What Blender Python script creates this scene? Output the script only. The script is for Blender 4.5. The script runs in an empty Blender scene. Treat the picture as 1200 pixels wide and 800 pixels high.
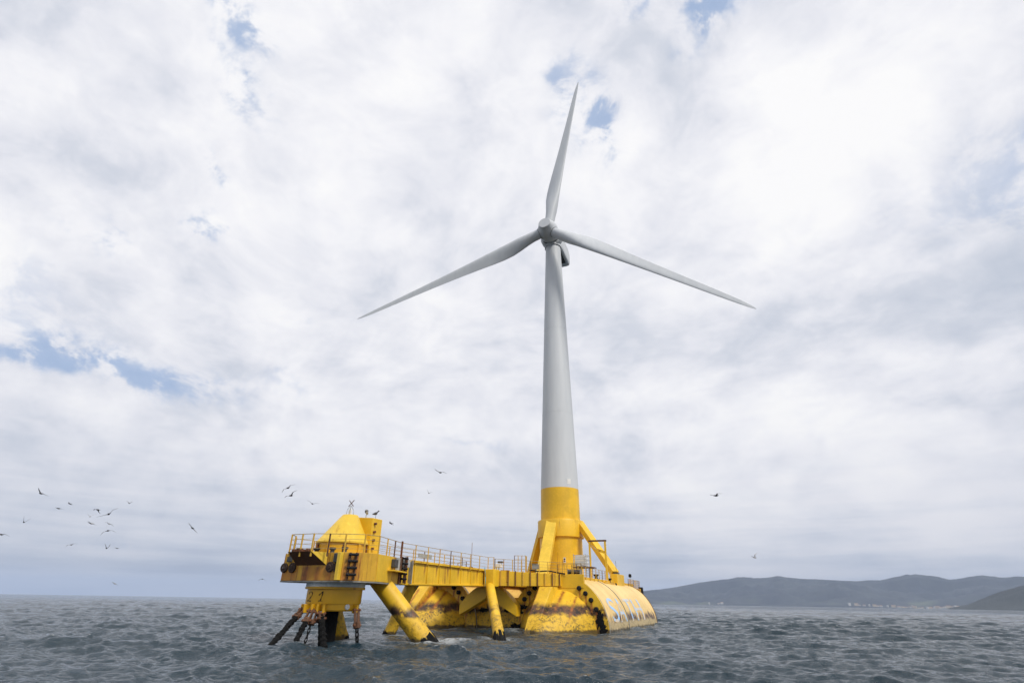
import bpy, bmesh, math, random
import numpy as np
from mathutils import Vector, Matrix

random.seed(7)
rng = np.random.default_rng(11)
R = math.radians
sc = bpy.context.scene
col = sc.collection

# ------------------------------------------------------------------ camera
CAM_H = 2.93
PITCH, ROLL = 0.46996, 0.01607
fw = Vector((0, math.cos(PITCH), math.sin(PITCH)))
rt = Vector((1, 0, 0))
up = rt.cross(fw)
cr, sr = math.cos(ROLL), math.sin(ROLL)
rt2 = rt * cr + up * sr
up2 = up * cr - rt * sr
cam = bpy.data.cameras.new('camera')
camo = bpy.data.objects.new('camera', cam)
col.objects.link(camo)
m = Matrix.Identity(4)
for i in range(3):
    m[i][0], m[i][1], m[i][2] = rt2[i], up2[i], -fw[i]
m[2][3] = CAM_H
camo.matrix_world = m
cam.sensor_width = 36
cam.lens = 36 * 598.9 / 1200
cam.clip_start = 0.5
cam.clip_end = 120000
sc.camera = camo

# ------------------------------------------------------------------ sky, sun, exposure
SUN_EL, SUN_AZ = R(48), R(138)          # azimuth from +Y towards +X
w = bpy.data.worlds.new('World')
sc.world = w
w.use_nodes = True
nt = w.node_tree
nt.nodes.clear()


class NT:
    """small helper round a node tree"""
    def __init__(s, t): s.t = t
    def n(s, typ, **k):
        x = s.t.nodes.new(typ)
        for a, b in k.items(): setattr(x, a, b)
        return x
    def l(s, a, b): s.t.links.new(a, b)
    def put(s, sock, v):
        if hasattr(v, 'is_linked'): s.l(v, sock)
        else: sock.default_value = v
    def math(s, op, a, b=0.0, c=0.0, clamp=False):
        x = s.n('ShaderNodeMath', operation=op, use_clamp=clamp)
        s.put(x.inputs[0], a); s.put(x.inputs[1], b)
        if len(x.inputs) > 2: s.put(x.inputs[2], c)
        return x.outputs[0]
    def vmath(s, op, a, b=(0, 0, 0), sc_=None):
        x = s.n('ShaderNodeVectorMath', operation=op)
        s.put(x.inputs[0], a)
        if op == 'SCALE': s.put(x.inputs['Scale'], sc_)
        elif op not in ('LENGTH', 'NORMALIZE'): s.put(x.inputs[1], b)
        return x.outputs['Value'] if op in ('LENGTH', 'DISTANCE', 'DOT_PRODUCT') else x.outputs['Vector']
    def noise(s, vec, scale, detail=4, rough=0.5, color=False, dist=0.0):
        x = s.n('ShaderNodeTexNoise')
        s.put(x.inputs['Vector'], vec)
        x.inputs['Scale'].default_value = scale
        x.inputs['Detail'].default_value = detail
        x.inputs['Roughness'].default_value = rough
        x.inputs['Distortion'].default_value = dist
        return x.outputs['Color' if color else 'Fac']
    def step(s, v, a, b, lo=0.0, hi=1.0):
        x = s.n('ShaderNodeMapRange', interpolation_type='SMOOTHSTEP')
        s.put(x.inputs[0], v)
        for i, q in zip((1, 2, 3, 4), (a, b, lo, hi)): s.put(x.inputs[i], q)
        return x.outputs[0]
    def mix(s, f, a, b, mode='MIX'):
        x = s.n('ShaderNodeMix', data_type='RGBA', blend_type=mode)
        s.put(x.inputs[0], f)
        s.put(x.inputs[6], a if hasattr(a, 'is_linked') else (*a, 1))
        s.put(x.inputs[7], b if hasattr(b, 'is_linked') else (*b, 1))
        return x.outputs[2]
    def ramp(s, f, pts):
        x = s.n('ShaderNodeValToRGB')
        e = x.color_ramp.elements
        while len(e) < len(pts): e.new(0.5)
        for q, (p, c) in zip(e, pts):
            q.position = p; q.color = (*c, 1) if len(c) == 3 else c
        s.put(x.inputs[0], f)
        return x.outputs[0]


N = NT(nt)
sky = N.n('ShaderNodeTexSky', sky_type='NISHITA', sun_disc=False)
sky.sun_elevation = SUN_EL
sky.sun_rotation = SUN_AZ
sky.air_density = 1.0
sky.dust_density = 1.5
tc = N.n('ShaderNodeTexCoord')
D = N.vmath('NORMALIZE', tc.outputs['Generated'])
sep = N.n('ShaderNodeSeparateXYZ'); N.l(D, sep.inputs[0])
dz = sep.outputs['Z']
P = N.vmath('MULTIPLY', D, (1.85, 1.85, 2.6))
warpc = N.noise(P, 1.2, 3, 0.5, color=True)
warp = N.vmath('SCALE', N.vmath('SUBTRACT', warpc, (0.5, 0.5, 0.5)), sc_=0.5)
Pw = N.vmath('ADD', P, warp)
n1 = N.noise(Pw, 1.15, 6, 0.5)
n2 = N.noise(Pw, 3.4, 8, 0.55)
n3 = N.noise(Pw, 9.0, 7, 0.6)
dens = N.math('ADD', N.math('ADD', N.math('MULTIPLY', n1, 0.50), N.math('MULTIPLY', n2, 0.38)), N.math('MULTIPLY', n3, 0.16))
# irregular direction used for the placed breaks and banks of cloud
dw = N.vmath('SCALE', N.vmath('SUBTRACT', N.noise(D, 5.0, 5, 0.6, color=True), (0.5, 0.5, 0.5)), sc_=0.16)
dw2 = N.vmath('SCALE', N.vmath('SUBTRACT', N.noise(D, 19.0, 5, 0.6, color=True), (0.5, 0.5, 0.5)), sc_=0.07)
Dw = N.vmath('ADD', N.vmath('ADD', D, dw), dw2)


def skydir(px, py):
    v = rt2 * ((px - 600) / 598.9) + up2 * ((400 - py) / 598.9) + fw
    return v.normalized()


def blob(px, py, rx, ry, tilt=0.0):
    """soft patch of sky round a direction, rx along the horizontal, ry up the dome"""
    c = skydir(px, py)
    h = Vector((c.y, -c.x, 0)).normalized()
    v = h.cross(c)
    a, b = math.cos(tilt), math.sin(tilt)
    h2, v2 = h * a + v * b, v * a - h * b
    k = 1 / 700
    x = N.math('DIVIDE', N.math('SUBTRACT', N.vmath('DOT_PRODUCT', Dw, tuple(h2)), 0.0), rx * k)
    y = N.math('DIVIDE', N.math('SUBTRACT', N.vmath('DOT_PRODUCT', Dw, tuple(v2)), 0.0), ry * k)
    front = N.math('GREATER_THAN', N.vmath('DOT_PRODUCT', D, tuple(c)), 0.3)
    r2 = N.math('ADD', N.math('MULTIPLY', x, x), N.math('MULTIPLY', y, y))
    return N.math('MULTIPLY', N.math('POWER', 2.71828, N.math('MULTIPLY', r2, -1.0)), front)


def total(items):
    t = None
    for args, amp in items:
        q = N.math('MULTIPLY', blob(*args), amp)
        t = q if t is None else N.math('ADD', t, q)
    return t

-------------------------

Return the material word for word. Pictures are not part of the copy.

What Blender Python script creates this scene? Output the script only. The script is for Blender 4.5. The script runs in an empty Blender scene. Treat the picture as 1200 pixels wide and 800 pixels high.
import bpy, bmesh, math, random
import numpy as np
from mathutils import Vector, Matrix

random.seed(7)
rng = np.random.default_rng(11)
R = math.radians
sc = bpy.context.scene
col = sc.collection

# ------------------------------------------------------------------ camera
CAM_H = 2.93
PITCH, ROLL = 0.46996, 0.01607
fw = Vector((0, math.cos(PITCH), math.sin(PITCH)))
rt = Vector((1, 0, 0))
up = rt.cross(fw)
cr, sr = math.cos(ROLL), math.sin(ROLL)
rt2 = rt * cr + up * sr
up2 = up * cr - rt * sr
cam = bpy.data.cameras.new('camera')
camo = bpy.data.objects.new('camera', cam)
col.objects.link(camo)
m = Matrix.Identity(4)
for i in range(3):
    m[i][0], m[i][1], m[i][2] = rt2[i], up2[i], -fw[i]
m[2][3] = CAM_H
camo.matrix_world = m
cam.sensor_width = 36
cam.lens = 36 * 598.9 / 1200
cam.clip_start = 0.5
cam.clip_end = 120000
sc.camera = camo

# ------------------------------------------------------------------ sky, sun, exposure
SUN_EL, SUN_AZ = R(48), R(138)          # azimuth from +Y towards +X
w = bpy.data.worlds.new('World')
sc.world = w
w.use_nodes = True
nt = w.node_tree
nt.nodes.clear()


class NT:
    """small helper round a node tree"""
    def __init__(s, t): s.t = t
    def n(s, typ, **k):
        x = s.t.nodes.new(typ)
        for a, b in k.items(): setattr(x, a, b)
        return x
    def l(s, a, b): s.t.links.new(a, b)
    def put(s, sock, v):
        if hasattr(v, 'is_linked'): s.l(v, sock)
        else: sock.default_value = v
    def math(s, op, a, b=0.0, c=0.0, clamp=False):
        x = s.n('ShaderNodeMath', operation=op, use_clamp=clamp)
        s.put(x.inputs[0], a); s.put(x.inputs[1], b)
        if len(x.inputs) > 2: s.put(x.inputs[2], c)
        return x.outputs[0]
    def vmath(s, op, a, b=(0, 0, 0), sc_=None):
        x = s.n('ShaderNodeVectorMath', operation=op)
        s.put(x.inputs[0], a)
        if op == 'SCALE': s.put(x.inputs['Scale'], sc_)
        elif op not in ('LENGTH', 'NORMALIZE'): s.put(x.inputs[1], b)
        return x.outputs['Value'] if op in ('LENGTH', 'DISTANCE', 'DOT_PRODUCT') else x.outputs['Vector']
    def noise(s, vec, scale, detail=4, rough=0.5, color=False, dist=0.0):
        x = s.n('ShaderNodeTexNoise')
        s.put(x.inputs['Vector'], vec)
        x.inputs['Scale'].default_value = scale
        x.inputs['Detail'].default_value = detail
        x.inputs['Roughness'].default_value = rough
        x.inputs['Distortion'].default_value = dist
        return x.outputs['Color' if color else 'Fac']
    def step(s, v, a, b, lo=0.0, hi=1.0):
        x = s.n('ShaderNodeMapRange', interpolation_type='SMOOTHSTEP')
        s.put(x.inputs[0], v)
        for i, q in zip((1, 2, 3, 4), (a, b, lo, hi)): s.put(x.inputs[i], q)
        return x.outputs[0]
    def mix(s, f, a, b, mode='MIX'):
        x = s.n('ShaderNodeMix', data_type='RGBA', blend_type=mode)
        s.put(x.inputs[0], f)
        s.put(x.inputs[6], a if hasattr(a, 'is_linked') else (*a, 1))
        s.put(x.inputs[7], b if hasattr(b, 'is_linked') else (*b, 1))
        return x.outputs[2]
    def ramp(s, f, pts):
        x = s.n('ShaderNodeValToRGB')
        e = x.color_ramp.elements
        while len(e) < len(pts): e.new(0.5)
        for q, (p, c) in zip(e, pts):
            q.position = p; q.color = (*c, 1) if len(c) == 3 else c
        s.put(x.inputs[0], f)
        return x.outputs[0]


N = NT(nt)
sky = N.n('ShaderNodeTexSky', sky_type='NISHITA', sun_disc=False)
sky.sun_elevation = SUN_EL
sky.sun_rotation = SUN_AZ
sky.air_density = 1.0
sky.dust_density = 1.5
tc = N.n('ShaderNodeTexCoord')
D = N.vmath('NORMALIZE', tc.outputs['Generated'])
sep = N.n('ShaderNodeSeparateXYZ'); N.l(D, sep.inputs[0])
dz = sep.outputs['Z']
P = N.vmath('MULTIPLY', D, (1.85, 1.85, 2.6))
warpc = N.noise(P, 1.2, 3, 0.5, color=True)
warp = N.vmath('SCALE', N.vmath('SUBTRACT', warpc, (0.5, 0.5, 0.5)), sc_=0.5)
Pw = N.vmath('ADD', P, warp)
n1 = N.noise(Pw, 1.15, 6, 0.5)
n2 = N.noise(Pw, 3.4, 8, 0.55)
n3 = N.noise(Pw, 9.0, 7, 0.6)
dens = N.math('ADD', N.math('ADD', N.math('MULTIPLY', n1, 0.50), N.math('MULTIPLY', n2, 0.38)), N.math('MULTIPLY', n3, 0.16))
# irregular direction used for the placed breaks and banks of cloud
dw = N.vmath('SCALE', N.vmath('SUBTRACT', N.noise(D, 5.0, 5, 0.6, color=True), (0.5, 0.5, 0.5)), sc_=0.16)
dw2 = N.vmath('SCALE', N.vmath('SUBTRACT', N.noise(D, 19.0, 5, 0.6, color=True), (0.5, 0.5, 0.5)), sc_=0.07)
Dw = N.vmath('ADD', N.vmath('ADD', D, dw), dw2)


def skydir(px, py):
    v = rt2 * ((px - 600) / 598.9) + up2 * ((400 - py) / 598.9) + fw
    return v.normalized()


def blob(px, py, rx, ry, tilt=0.0):
    """soft patch of sky round a direction, rx along the horizontal, ry up the dome"""
    c = skydir(px, py)
    h = Vector((c.y, -c.x, 0)).normalized()
    v = h.cross(c)
    a, b = math.cos(tilt), math.sin(tilt)
    h2, v2 = h * a + v * b, v * a - h * b
    k = 1 / 700
    x = N.math('DIVIDE', N.math('SUBTRACT', N.vmath('DOT_PRODUCT', Dw, tuple(h2)), 0.0), rx * k)
    y = N.math('DIVIDE', N.math('SUBTRACT', N.vmath('DOT_PRODUCT', Dw, tuple(v2)), 0.0), ry * k)
    front = N.math('GREATER_THAN', N.vmath('DOT_PRODUCT', D, tuple(c)), 0.3)
    r2 = N.math('ADD', N.math('MULTIPLY', x, x), N.math('MULTIPLY', y, y))
    return N.math('MULTIPLY', N.math('POWER', 2.71828, N.math('MULTIPLY', r2, -1.0)), front)


def total(items):
    t = None
    for args, amp in items:
        q = N.math('MULTIPLY', blob(*args), amp)
        t = q if t is None else N.math('ADD', t, q)
    return t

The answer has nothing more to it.